The ugliness of the era is laid bare in the prolific and casual racism, sexism and homophobia that coursed through every sport.  The Windrush’s second generation broke through in the 1980s, notably in football, but was met with staggering levels of prejudice.  Anyone tempted to think this has now been eradicated hasn’t spent any real time at a football ground or on social media.  Women’s sport had virtually no profile in the eighties outside of tennis and athletics and as recently as 1978, Lord Denning had ruled that an eleven-year-old girl should not be allowed to play competitive football against boys the same age even though she merited a place in her team.  Meanwhile, stars like Justin Fashanu, Martina Navratilova and John Curry were targeted for their sexual orientation.  It remains hard for present day athletes to identify as gay, despite the rhetoric of acceptance.  Sport then, as now, held up an unerring mirror to our faces. 

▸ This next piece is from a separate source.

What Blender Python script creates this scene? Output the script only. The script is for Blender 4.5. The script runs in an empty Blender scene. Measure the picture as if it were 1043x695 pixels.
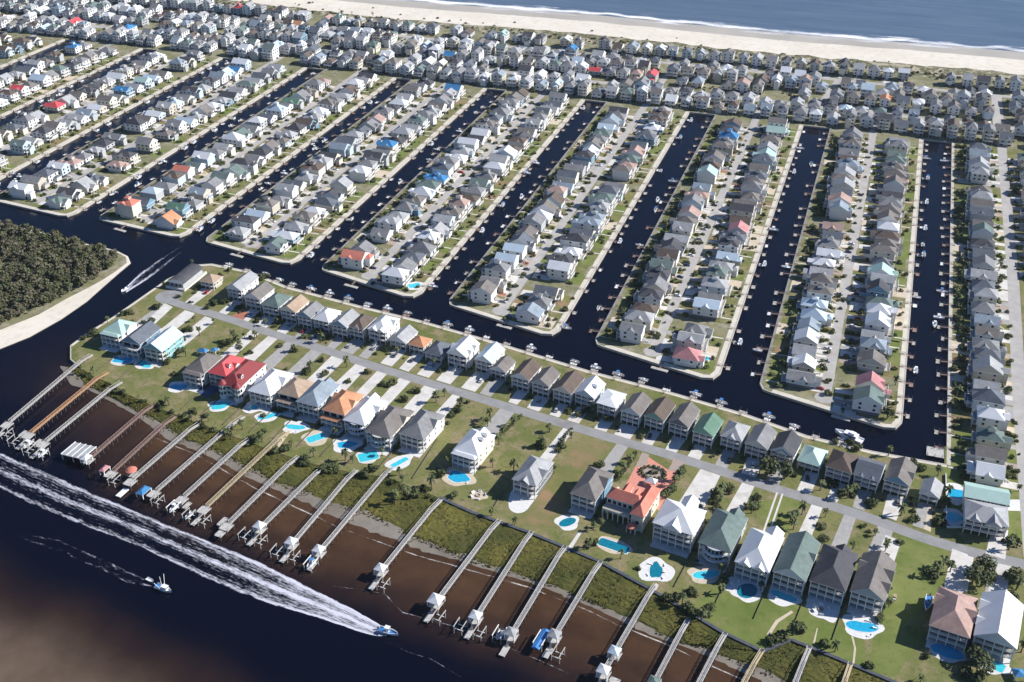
import bpy, math, random
from mathutils import Vector, Matrix
from mathutils.noise import noise as pnoise

# ------------------------------------------------------------------ camera, light, exposure
SC = bpy.context.scene
COL = SC.collection
FPX, PITCH, YAW, HCAM = 1119.0, math.radians(31.9), math.radians(19.1), 345.0
cam = bpy.data.objects.new('camera', bpy.data.cameras.new('camera'))
COL.objects.link(cam); SC.camera = cam
cam.data.sensor_width = 36.0
cam.data.lens = 36.0 * FPX / 1043.0
cam.data.clip_start = 1.0; cam.data.clip_end = 20000.0
cam.location = (0, 0, HCAM)
cam.rotation_euler = (math.pi / 2 - PITCH, 0, YAW)

SUN_EL, SUN_AZ = math.radians(35), math.radians(25)       # azimuth counted from +X (along the shore) towards +Y (the ocean)
world = bpy.data.worlds.new('World'); SC.world = world; world.use_nodes = True
wn = world.node_tree.nodes; wl = world.node_tree.links
sky = wn.new('ShaderNodeTexSky'); sky.sky_type = 'NISHITA'; sky.sun_disc = False
sky.sun_elevation = SUN_EL; sky.sun_rotation = math.pi / 2 - SUN_AZ
sky.air_density = 1.3; sky.dust_density = 0.6; sky.ozone_density = 2.0
bg = wn['Background']; bg.inputs['Strength'].default_value = 0.043
tint = wn.new('ShaderNodeMix'); tint.data_type = 'RGBA'; tint.blend_type = 'MULTIPLY'; tint.inputs[0].default_value = 1.0
wl.new(sky.outputs[0], tint.inputs[6]); tint.inputs[7].default_value = (0.62, 0.95, 1.5, 1)
wl.new(tint.outputs[2], bg.inputs['Color'])
sl = bpy.data.lights.new('sun', 'SUN'); sl.energy = 5.0; sl.angle = math.radians(0.5); sl.color = (1.0, 0.97, 0.93)
sun = bpy.data.objects.new('sun', sl); COL.objects.link(sun)
sd = Vector((math.cos(SUN_EL) * math.cos(SUN_AZ), math.cos(SUN_EL) * math.sin(SUN_AZ), math.sin(SUN_EL)))
sun.rotation_euler = sd.to_track_quat('Z', 'Y').to_euler()
HAZE = 0.000025
vs = SC.view_settings
vs.view_transform = 'Standard'; vs.look = 'None'; vs.gamma = 1.0; vs.exposure = 0.54; vs.use_curve_mapping = False
SC.cycles.use_denoising = True
SC.cycles.max_bounces = 5; SC.cycles.diffuse_bounces = 2; SC.cycles.glossy_bounces = 2; SC.cycles.transparent_max_bounces = 12
SC.cycles.use_adaptive_sampling = True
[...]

The sports stars of today have become surrogate saints, held up as an inspiration for what can be achieved and frequently employed as motivational speakers.  But there is the gloss of a hyper-individualistic, neo-liberal culture.  Sports stars succeed because of a combination of innate gifting (which cannot simply be replicated) and material advantage (too many Olympic medals are still awarded to wealthy and advantaged Britons). I won because I wanted it more is a dishonest assessment of sporting success in the UK and in this way also holds up a mirror to other walks of life.   

The powerful personal branding of today’s athletes in many ways have their origin in the 1980s and the way the likes of Ian Botham, Carl Lewis and John McEnroe transcended their sports.  The cult of the conquering superstar is a smart diversion from the reality that money usually wins.  Just look at the Premier League table.